NYMEX WTI oil is down by 0.15% at $103.25 per barrel, NYMEX nat gas is up 0.28% at $4.67 per therm. COMEX gold is down 0.24% at $1317.30 per ounce with silver on COMEX down 0.65% at $19.96 per ounce.

Forex focus

The greenback traded at $1.3892 per euro from $1.3886 yesterday, having slid 1.4 percent this week. The yen weakened 0.1 percent to 141.18 per euro and lost 0.1 percent to 101.62 per dollar. Japan’s currency has gained 0.3 percent versus the euro this week and strengthened 1.6 percent against the dollar. The dollar was set for the biggest weekly slide in eight months against a basket of its major peers as the Federal Reserve’s meeting minutes damped speculation that U.S. interest rates will rise.

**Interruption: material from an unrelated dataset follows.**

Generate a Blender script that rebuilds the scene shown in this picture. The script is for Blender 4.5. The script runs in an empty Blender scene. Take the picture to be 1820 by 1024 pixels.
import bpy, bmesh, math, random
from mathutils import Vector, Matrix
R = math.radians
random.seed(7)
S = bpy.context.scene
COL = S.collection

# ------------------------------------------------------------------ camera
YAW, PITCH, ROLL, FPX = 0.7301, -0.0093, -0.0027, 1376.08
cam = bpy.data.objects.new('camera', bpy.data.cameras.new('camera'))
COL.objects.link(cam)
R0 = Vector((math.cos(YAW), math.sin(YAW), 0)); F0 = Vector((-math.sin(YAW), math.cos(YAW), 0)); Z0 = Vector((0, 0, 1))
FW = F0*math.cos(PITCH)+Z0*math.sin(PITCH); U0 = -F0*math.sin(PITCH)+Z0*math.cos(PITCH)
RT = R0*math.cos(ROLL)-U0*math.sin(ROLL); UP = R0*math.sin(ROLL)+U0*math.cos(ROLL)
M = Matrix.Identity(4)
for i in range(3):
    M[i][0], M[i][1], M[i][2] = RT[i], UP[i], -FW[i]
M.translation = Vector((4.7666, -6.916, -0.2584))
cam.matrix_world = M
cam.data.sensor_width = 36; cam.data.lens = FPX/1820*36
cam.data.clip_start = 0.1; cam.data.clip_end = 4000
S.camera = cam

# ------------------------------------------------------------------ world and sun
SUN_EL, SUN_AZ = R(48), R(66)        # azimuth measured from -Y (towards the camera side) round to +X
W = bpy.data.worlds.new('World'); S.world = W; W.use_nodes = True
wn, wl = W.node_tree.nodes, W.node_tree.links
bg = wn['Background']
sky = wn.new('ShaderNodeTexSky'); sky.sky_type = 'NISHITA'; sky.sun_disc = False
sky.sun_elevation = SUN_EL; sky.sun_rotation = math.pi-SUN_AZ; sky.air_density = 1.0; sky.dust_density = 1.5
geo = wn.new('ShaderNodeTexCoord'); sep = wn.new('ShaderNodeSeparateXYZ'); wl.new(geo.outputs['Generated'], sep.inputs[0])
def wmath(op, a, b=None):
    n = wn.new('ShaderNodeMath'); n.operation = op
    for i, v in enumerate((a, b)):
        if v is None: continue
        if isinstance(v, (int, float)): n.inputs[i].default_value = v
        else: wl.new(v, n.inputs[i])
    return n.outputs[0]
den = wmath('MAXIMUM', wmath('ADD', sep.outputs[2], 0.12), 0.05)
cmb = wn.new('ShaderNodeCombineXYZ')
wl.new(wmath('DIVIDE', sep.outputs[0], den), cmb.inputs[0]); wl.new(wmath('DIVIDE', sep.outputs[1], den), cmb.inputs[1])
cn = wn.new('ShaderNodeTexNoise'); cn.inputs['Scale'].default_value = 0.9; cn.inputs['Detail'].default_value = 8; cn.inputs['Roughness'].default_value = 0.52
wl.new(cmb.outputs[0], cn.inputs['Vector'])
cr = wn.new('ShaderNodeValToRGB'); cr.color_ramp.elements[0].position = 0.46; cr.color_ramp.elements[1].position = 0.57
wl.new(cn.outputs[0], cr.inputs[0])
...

The Aussie declined 0.4 percent to 93.74 U.S. cents, trimming a weekly advance to 0.9 percent. New Zealand’s kiwi dollar fell 0.3 percent to 86.57 cents, still 0.7 percent higher than a week earlier. The MSCI Asia Pacific Index of shares retreated 1 percent, following a 2.1 percent drop in the Standard & Poor’s 500 Index in New York.

Bonds briefing

Benchmark 10-year notes yielded 2.65 percent early in London. The price of the 2.75 percent security due in February 2024 was 100 7/8. The yield has declined seven basis points this week, the most since the period ended March 14th. Japan’s 10-year yield was little changed at 0.60 percent. Australia’s fell for a third day to 4.01 percent. Treasuries headed for the biggest weekly gain in a month after the Federal Reserve damped speculation policy makers are preparing to raise interest rates.